When I got to San Francisco in 1991, it was a real wake up call. Of course, it took me a while to realize what was happening. I was just doing what I always did — shtick — while they were doing what they always did — sullen community — and before long, I'd become "a character." Ah, there's that Coffeen! He's gonna say something inappropriate! Some enjoyed, some mocked, most rejected. And so, 23 years later, I'm still in San Francisco, living alone, with a couple of old friends I see once or twice a year. The exile of my shtick, if you will.

Yes, I know, it could have nothing to do with the shtickiness of my shtick but with its performance — it ain't the shtick, it's that I'm an asshole. And I'm cool with that. Why? Because I'd rather be a shticky asshole than a sanctimonious self-serious boring ass douchebag. Ahem.

Now, I've always been suspicious of communities. Whenever my neighborhood here or there sought to organize in the name of collective safety, all I could imagine was being arrested for the pervert I am. So I avoided such gatherings. And it's why I avoid sporting events, even though I enjoy sports: that mass community freaks my shit. I know that if I don't give the right high-five, I'm gonna get punched in my leering shnoz.

But communities don't need to be built on sameness. In fact, the best communities to me are those that celebrate and maximize the oddity of its members, that protect and foment its freaks. The best neighbor is not the one with whom you do everything — that's a friend. The best neighbor is the one who does his own thing and lets you do your own thing and you have each other's backs the whole time. William Burroughs called this being a Johnson — neither sticking your nose in someone else's affairs nor ignoring when they need help. You don't have to dig your neighbor's shtick; you have to dig that he has a shtick at all.

Hannah Arendt says freedom is not what you do alone in your apartment with the shades drawn; it's dancing cartwheels down the street. The Manhattan of my childhood fantasy was just such a place, where characters abound and are not only not quieted, they're given ample room to strut their stuff wherever and whenever. Cabbies, winos, suits, all creeds and colors: Manhattan was where shtick resounded.

Today's San Francisco is utterly bereft of shtick. I fear the same is true now of Manhattan. This digital so-called network culture of ours is safe, atomized, everyone in their place. The music, while often beautiful, is safe. Or, better, it's authentic, striving for emotional realness. Which is beautiful. But I miss the put on of Zappa, Ween, the Beatles, Pixies, Bowie, Iggy Pop. The punk and rock & roll ethos that sought to stand out amidst the teem is gone. The kids today love authentic music, hence the alt-R&B crossovers that abound (Frank Ocean, James Blake, the Weeknd, Blood Orange) which, as an aside, I happen to love.
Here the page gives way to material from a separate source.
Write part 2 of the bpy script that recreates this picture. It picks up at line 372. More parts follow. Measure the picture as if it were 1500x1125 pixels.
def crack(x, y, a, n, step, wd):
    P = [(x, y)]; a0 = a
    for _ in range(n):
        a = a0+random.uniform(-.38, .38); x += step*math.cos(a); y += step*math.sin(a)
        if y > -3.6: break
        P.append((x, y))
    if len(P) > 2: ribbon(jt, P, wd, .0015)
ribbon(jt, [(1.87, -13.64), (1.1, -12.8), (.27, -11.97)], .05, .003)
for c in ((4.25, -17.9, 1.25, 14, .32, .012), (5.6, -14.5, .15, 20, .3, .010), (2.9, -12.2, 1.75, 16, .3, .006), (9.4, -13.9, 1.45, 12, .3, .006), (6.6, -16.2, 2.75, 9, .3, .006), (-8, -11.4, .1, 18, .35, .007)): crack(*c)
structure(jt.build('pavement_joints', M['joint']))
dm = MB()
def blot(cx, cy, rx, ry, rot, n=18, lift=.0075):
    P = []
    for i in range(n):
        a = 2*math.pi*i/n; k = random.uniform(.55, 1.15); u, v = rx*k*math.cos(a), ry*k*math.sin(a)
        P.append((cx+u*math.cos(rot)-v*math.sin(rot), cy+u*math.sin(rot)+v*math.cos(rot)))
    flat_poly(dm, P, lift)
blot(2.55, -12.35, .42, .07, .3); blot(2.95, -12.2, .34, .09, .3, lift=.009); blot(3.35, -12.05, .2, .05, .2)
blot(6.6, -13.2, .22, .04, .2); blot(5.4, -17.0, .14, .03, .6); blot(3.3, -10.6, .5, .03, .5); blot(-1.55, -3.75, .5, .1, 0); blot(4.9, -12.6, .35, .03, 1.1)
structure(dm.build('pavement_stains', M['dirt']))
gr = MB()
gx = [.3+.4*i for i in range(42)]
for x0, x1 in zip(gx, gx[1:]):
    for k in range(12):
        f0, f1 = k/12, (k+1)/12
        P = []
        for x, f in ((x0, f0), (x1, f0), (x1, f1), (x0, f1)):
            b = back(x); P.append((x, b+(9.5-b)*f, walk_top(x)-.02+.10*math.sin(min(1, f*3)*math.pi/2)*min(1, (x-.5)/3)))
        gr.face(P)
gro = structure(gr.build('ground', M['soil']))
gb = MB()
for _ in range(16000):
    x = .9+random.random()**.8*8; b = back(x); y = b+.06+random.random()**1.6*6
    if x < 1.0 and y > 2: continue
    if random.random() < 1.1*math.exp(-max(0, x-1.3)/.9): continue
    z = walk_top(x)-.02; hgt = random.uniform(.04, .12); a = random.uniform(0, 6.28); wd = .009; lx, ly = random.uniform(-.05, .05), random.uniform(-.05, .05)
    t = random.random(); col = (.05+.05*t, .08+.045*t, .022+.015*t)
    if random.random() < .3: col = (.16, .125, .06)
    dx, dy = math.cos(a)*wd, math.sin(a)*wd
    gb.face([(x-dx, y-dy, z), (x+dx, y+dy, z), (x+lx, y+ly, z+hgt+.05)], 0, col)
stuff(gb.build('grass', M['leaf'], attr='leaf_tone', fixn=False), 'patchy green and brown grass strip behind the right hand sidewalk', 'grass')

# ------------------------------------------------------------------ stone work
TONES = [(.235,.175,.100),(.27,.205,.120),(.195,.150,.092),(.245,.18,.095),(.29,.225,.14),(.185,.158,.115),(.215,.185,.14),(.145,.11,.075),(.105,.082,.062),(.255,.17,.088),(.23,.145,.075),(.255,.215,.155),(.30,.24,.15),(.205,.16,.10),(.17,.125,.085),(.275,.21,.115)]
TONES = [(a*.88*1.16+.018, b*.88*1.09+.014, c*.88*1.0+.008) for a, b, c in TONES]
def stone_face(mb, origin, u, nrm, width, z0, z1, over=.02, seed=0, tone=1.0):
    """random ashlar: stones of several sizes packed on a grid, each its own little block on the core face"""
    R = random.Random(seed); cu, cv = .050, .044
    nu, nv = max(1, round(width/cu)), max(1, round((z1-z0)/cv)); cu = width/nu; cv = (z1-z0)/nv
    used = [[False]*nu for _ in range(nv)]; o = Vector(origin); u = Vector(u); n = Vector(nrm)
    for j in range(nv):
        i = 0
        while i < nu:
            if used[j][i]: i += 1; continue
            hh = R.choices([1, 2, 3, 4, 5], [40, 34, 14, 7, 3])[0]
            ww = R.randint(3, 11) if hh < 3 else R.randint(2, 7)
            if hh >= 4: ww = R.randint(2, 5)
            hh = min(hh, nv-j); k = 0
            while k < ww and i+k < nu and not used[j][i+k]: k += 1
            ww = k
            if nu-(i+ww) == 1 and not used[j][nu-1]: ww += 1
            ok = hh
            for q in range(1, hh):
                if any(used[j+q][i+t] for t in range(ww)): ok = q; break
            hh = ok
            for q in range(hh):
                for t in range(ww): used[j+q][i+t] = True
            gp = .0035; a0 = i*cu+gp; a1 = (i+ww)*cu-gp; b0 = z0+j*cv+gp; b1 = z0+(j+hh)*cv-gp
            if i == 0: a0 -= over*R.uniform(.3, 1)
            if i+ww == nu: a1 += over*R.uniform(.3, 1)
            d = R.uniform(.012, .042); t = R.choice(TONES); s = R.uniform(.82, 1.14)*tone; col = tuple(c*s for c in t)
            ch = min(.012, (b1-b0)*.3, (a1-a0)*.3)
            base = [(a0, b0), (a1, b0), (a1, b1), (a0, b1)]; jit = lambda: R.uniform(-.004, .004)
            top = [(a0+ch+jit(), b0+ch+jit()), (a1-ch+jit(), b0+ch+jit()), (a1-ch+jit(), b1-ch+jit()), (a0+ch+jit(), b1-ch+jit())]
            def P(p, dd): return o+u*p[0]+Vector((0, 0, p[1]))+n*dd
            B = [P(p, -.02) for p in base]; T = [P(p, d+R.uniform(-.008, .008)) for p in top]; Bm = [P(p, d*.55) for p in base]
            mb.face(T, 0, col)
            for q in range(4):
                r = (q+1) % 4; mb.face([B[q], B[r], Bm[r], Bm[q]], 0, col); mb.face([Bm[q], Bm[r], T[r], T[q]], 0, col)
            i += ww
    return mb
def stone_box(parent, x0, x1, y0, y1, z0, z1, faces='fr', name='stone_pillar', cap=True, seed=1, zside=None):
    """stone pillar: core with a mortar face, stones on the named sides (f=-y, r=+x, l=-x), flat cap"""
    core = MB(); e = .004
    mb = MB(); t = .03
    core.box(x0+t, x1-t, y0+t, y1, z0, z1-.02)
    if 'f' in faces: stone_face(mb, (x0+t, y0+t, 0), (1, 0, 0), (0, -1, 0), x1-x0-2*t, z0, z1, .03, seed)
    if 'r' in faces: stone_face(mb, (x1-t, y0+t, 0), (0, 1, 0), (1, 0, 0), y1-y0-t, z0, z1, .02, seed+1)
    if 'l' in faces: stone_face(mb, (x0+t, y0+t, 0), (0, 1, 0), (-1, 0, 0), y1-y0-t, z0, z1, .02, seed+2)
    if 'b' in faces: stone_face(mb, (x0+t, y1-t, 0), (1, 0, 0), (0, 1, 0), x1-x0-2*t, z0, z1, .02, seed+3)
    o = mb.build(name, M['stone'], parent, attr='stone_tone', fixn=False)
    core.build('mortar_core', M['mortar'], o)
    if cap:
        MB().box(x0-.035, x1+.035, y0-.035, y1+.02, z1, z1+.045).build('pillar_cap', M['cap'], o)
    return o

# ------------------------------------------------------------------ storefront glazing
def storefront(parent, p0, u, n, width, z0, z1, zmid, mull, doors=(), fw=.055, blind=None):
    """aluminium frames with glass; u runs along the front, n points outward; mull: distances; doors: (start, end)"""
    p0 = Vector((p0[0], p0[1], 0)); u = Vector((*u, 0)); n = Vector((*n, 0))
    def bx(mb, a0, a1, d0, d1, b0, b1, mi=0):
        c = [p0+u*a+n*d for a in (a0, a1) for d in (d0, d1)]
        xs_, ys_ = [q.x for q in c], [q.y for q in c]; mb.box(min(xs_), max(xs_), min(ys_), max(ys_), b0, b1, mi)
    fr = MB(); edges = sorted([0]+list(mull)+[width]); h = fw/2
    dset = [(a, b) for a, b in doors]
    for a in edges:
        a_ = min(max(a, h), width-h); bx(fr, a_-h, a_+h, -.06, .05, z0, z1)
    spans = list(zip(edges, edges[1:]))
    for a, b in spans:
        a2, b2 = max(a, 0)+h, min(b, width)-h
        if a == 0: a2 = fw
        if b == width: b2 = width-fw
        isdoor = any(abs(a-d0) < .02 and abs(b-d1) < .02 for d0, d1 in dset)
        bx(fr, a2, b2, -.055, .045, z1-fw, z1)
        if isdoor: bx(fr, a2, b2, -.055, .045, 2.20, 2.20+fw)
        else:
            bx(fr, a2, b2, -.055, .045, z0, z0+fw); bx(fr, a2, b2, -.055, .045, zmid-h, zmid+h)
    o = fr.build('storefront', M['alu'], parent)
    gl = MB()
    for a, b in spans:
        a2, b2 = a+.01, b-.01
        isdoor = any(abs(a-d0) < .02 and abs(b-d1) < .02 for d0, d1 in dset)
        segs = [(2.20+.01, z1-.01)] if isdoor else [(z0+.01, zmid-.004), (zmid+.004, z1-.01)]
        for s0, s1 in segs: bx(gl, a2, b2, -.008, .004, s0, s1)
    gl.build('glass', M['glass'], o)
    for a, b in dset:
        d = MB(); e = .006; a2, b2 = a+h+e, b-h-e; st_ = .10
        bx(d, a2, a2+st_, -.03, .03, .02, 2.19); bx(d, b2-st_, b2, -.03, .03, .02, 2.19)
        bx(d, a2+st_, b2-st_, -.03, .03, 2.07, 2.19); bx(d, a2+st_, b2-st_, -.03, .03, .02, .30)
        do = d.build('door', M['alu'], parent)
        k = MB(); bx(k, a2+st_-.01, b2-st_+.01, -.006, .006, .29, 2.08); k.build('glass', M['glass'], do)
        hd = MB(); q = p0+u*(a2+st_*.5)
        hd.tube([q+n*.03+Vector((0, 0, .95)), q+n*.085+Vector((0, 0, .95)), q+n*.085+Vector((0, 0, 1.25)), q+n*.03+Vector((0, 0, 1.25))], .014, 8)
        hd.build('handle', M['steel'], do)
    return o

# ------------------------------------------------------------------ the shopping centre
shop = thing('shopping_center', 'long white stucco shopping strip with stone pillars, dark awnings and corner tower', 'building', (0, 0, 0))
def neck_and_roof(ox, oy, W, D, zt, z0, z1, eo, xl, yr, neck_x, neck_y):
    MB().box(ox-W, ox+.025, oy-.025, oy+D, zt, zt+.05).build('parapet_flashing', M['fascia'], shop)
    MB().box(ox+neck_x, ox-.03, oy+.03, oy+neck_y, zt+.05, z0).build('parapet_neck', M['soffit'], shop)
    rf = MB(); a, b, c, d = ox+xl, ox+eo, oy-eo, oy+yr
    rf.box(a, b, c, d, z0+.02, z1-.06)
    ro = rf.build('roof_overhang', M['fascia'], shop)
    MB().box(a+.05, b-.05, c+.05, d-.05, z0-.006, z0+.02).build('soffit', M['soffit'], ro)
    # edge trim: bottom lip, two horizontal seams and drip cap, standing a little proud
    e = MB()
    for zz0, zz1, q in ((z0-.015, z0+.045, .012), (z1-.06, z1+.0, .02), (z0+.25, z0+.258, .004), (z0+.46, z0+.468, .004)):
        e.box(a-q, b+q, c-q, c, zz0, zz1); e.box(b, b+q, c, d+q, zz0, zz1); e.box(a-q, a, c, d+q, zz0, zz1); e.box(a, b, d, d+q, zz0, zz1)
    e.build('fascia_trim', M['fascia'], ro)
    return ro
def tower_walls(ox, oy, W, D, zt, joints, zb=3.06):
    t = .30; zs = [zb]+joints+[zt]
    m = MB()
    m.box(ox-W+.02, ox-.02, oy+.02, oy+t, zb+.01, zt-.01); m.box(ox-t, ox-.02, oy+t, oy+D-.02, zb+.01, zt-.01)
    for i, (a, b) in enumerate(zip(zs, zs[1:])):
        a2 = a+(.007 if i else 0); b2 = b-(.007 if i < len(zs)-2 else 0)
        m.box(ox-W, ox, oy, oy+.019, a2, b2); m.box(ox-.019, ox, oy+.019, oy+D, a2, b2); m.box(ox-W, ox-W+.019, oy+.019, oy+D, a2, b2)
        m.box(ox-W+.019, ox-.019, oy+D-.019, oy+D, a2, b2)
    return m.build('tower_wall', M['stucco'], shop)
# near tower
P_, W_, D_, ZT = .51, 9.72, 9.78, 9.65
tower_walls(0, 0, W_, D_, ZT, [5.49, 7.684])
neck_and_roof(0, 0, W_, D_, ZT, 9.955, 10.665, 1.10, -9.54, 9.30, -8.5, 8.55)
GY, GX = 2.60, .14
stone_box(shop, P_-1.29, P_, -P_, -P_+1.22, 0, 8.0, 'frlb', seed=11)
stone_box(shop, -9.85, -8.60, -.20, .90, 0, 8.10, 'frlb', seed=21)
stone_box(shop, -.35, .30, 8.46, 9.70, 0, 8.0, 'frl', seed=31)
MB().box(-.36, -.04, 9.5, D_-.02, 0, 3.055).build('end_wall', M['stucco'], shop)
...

But I don't see edgy music, challenging music (not emerging nationally). I don't see writers or stars that pop. In fact, when they do pop  — Tom Cruise, Joaquin Phoenix, Crispin Glover — we dismiss them as "weirdos." We want our stars to be "normal," all Jennifer Lawrences, everyone well adjusted and well spoken and properly modest. That is what the talk show is all about: being normal, stars domesticated by the Hollywood/Network/Letterman complex.


Not me. I want my stars to be stars, freaks, visitors from another planet, oozing life and risking saying and doing the wrong thing, vomiting, cursing, mumbling, speaking a language we don't understand. I want the world of John Cassavetes. I want the world of shtick.

Shtick is the expression of one's radical individuality. As its best, it's particular and peculiar, keeping you off balance and engaged — Sid Vicious, Andy Warhol and the entire Factory, Truman Capote, Bowie in drag, Burroughs' drawl. It is a performance of the self that doesn't seek to fit into any category and doesn't necessarily want to get along with everyone. Shtick prefers its own performance to the smothering of community. Shtick is the glorious, unabashed putting on of oneself in the world, a pronounced hello to the cosmos and everyone, and everything, in it.